Usually, the tendency to recall the blitz, the Dunkirk spirit and Winston Churchill is cringeworthy.

Yet for once the British, and the peoples of the Commonwealth, are right to remind themselves of calls answered, challenges faced and losses endured in the past, just as they are today. And after? We will meet again.

This was not some pound shop politician exploiting a past they were never around for; this was the real thing. Churchill was her first prime minister, and she was around in the war. She deserves to be listened to with respect - and because she gets it right.

Of course there are plenty who’ll ignore her message, just as some did when her father made similar calls for unity and resolve when the country stood alone against Hitler. Such broadcasts aren’t for them, anyhow.

When the Queen spoke of our “national attributes” of “self-discipline, quiet good-humoured resolve and if fellow-feeling” I admit my mind drifted a little.

I could not help thinking of the people loading supermarket shopping trolleys sky high with hand sanitiser, dried pasta and loo roll, only to sell them at vast profit on eBay; the guy whose sense of duty had him clocked at 104 mph on the North Circular (no licence, no insurance); and of course all the sun basking heroes invading the parks. Not everyone has had their finest hour in recent days, but, then again, in the war we had spivs, looting and draft dodgers.

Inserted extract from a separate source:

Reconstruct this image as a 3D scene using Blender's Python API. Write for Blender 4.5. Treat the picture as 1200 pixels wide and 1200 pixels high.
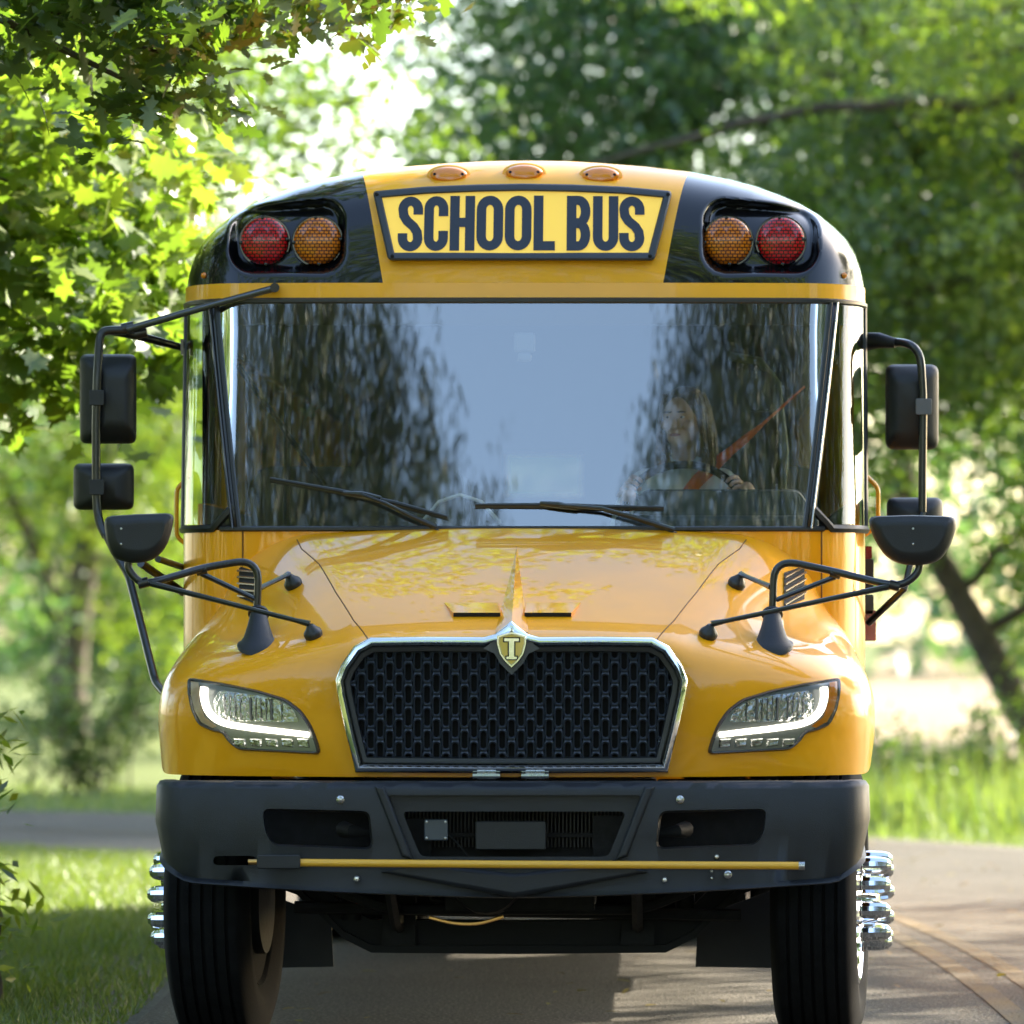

On the whole, though, the Queen was right; she and her generation do have something to look back on with pride, and it showed inspired leadership for her, the grandmother of the nation to tell her people that they can do it again.

She paid the baby boomers, the millennials, Generation X and all the rest that they will prove that “Britons of this generation were as strong as any”.

I do wonder, though. I hope she won’t be disappointed when the time comes for us all to meet again.